One more justification for technology driven intelligence gathering and surveillance is that beside their speed and capacity for mass destruction, the magnitude of present day crimes transcends emphasis on the numerical strength of security personnel to curtail or defeat.
This is because criminals are already seizing the initiative by employing technology and expectedly, nullifying the numerical superiority of our law enforcement agents. After all, that is what technology is all about - achieving much more than humanly possible.
Therefore, with the present scenario, raising national security budgets appears to be attracting no proportional security or reduction in crime. Incidents of armed robberies, kidnappings, assassinations, religious fanaticism, ethnic wars and political thuggery appear rather to be on the rise.

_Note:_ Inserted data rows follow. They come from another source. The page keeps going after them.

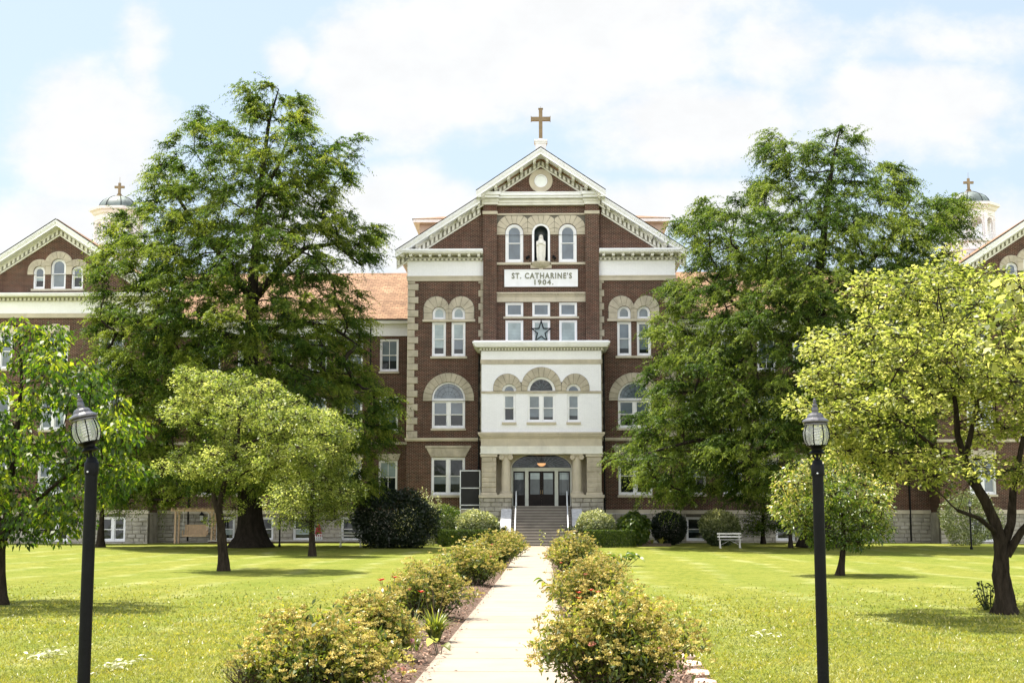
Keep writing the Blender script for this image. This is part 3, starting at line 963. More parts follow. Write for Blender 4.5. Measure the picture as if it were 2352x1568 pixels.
# niche
ni = MB()
npts = [( .43 * math.cos(a), .43 * math.sin(a)) for a in np.linspace(0, math.pi, 13)]
vs_, fs_ = [], []
for (zz) in (17.9, 19.77):
    vs_ += [(x, F0 + .1 + y_ * 1.0, zz) for x, y_ in npts]
for i in range(12): fs_.append((i, i + 1, i + 14, i + 13))
for j in range(1, 6):
    e = j / 5 * math.pi / 2
    vs_ += [(x * math.cos(e), F0 + .1 + y_ * math.cos(e), 19.77 + .43 * math.sin(e)) for x, y_ in npts]
    for i in range(12):
        fs_.append((13 * j + i, 13 * j + i + 1, 13 * j + i + 14, 13 * j + i + 13))
ni.add(vs_, fs_)
no = ni.build('niche', NICHE, B, smooth=True, recalc=False)
nf = MB().plate(shape(-.566, .566, 17.87, 20.336, .566), F0 - .02, F0 + .15, [shape(-.43, .43, 17.90, 20.20, .43)])
part(nf, 'frame', WHITE, no)
part(MB().box(-.43, .43, F0 - .02, F0 + .6, 17.86, 17.90), 'floor', STONE_S, no)
# sill course and bowl-shaped corbel
part(MB().box(-2.775, -.62, F0 - .12, F0 + .04, 17.70, 17.845), 'sill_course', STONE_S)
part(MB().box(.62, 2.775, F0 - .12, F0 + .04, 17.70, 17.845), 'sill_course', STONE_S)
cb = MB()
prof = [(.04, 17.47), (.18, 17.49), (.38, 17.57), (.52, 17.68), (.58, 17.76), (.62, 17.78), (.62, 17.868), (.0, 17.869)]
seg = 48
vv, ff = [], []
for i, (r_, z) in enumerate(prof):
    for kk in range(seg + 1):
        a = math.pi + math.pi * kk / seg
        fl = 1 + (.045 * math.cos(kk * math.pi / 2) if 0 < i < 5 else 0)
        vv.append((r_ * fl * math.cos(a), F0 + .05 + r_ * fl * math.sin(a) * .85, z))
for i in range(len(prof) - 1):
    for kk in range(seg):
        ff.append((i * (seg + 1) + kk, i * (seg + 1) + kk + 1, (i + 1) * (seg + 1) + kk + 1, (i + 1) * (seg + 1) + kk))
cb.add(vv, ff)
cb.box(-.66, .66, F0 - .05, F0 + .04, 17.48, 17.70)
cb.box(-.13, .13, F0 - .12, F0 + .04, 17.40, 17.48)
part(cb, 'corbel', STONE_S)
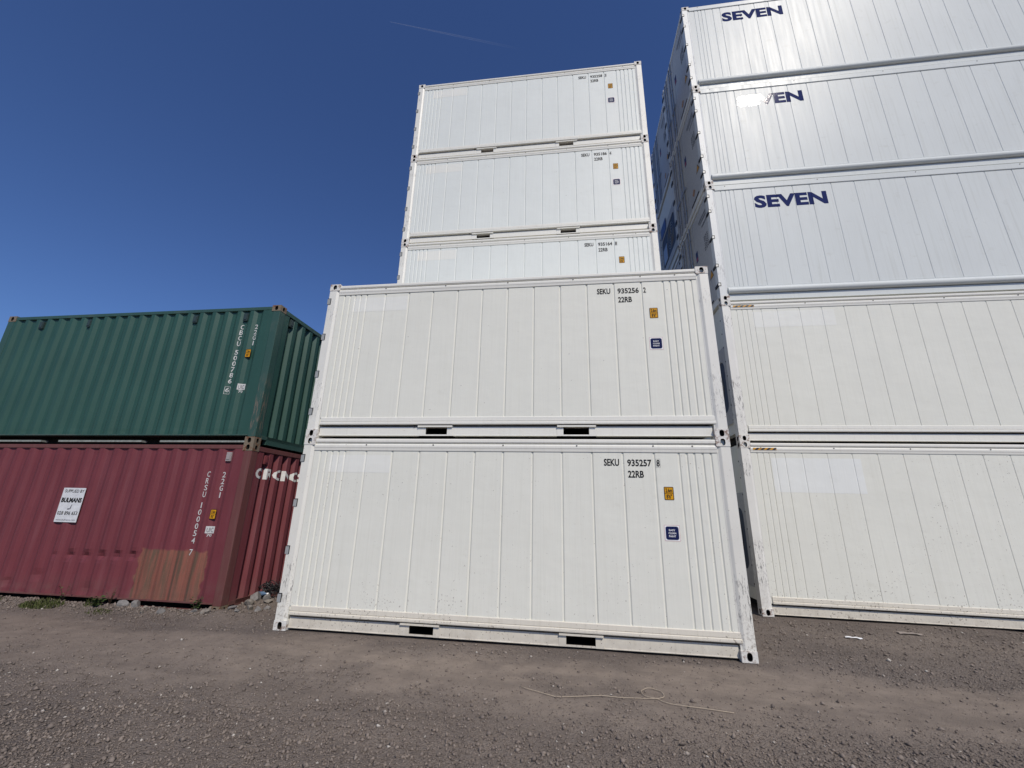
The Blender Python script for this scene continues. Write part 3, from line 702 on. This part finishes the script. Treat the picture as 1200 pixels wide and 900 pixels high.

The revolution in information and communication technologies (ICT) has opened communication gateways to both the good and the bad. Law abiding citizens and anarchists alike, now enjoy greater freedom of association and speech, made possible by information and communication technologies (Greer, 2010).
 And if their disadvantages must not cancel out their advantages, Nigeria must monitor her telecommunication gateways as a necessary restraint on criminal and destructive usage. The longer we delay taking that decisive step, the more we lay bare our under-belly at the mercy of criminals and anarchists to whom ICT has become indispensable in the co-ordination and execution of their destructive activities.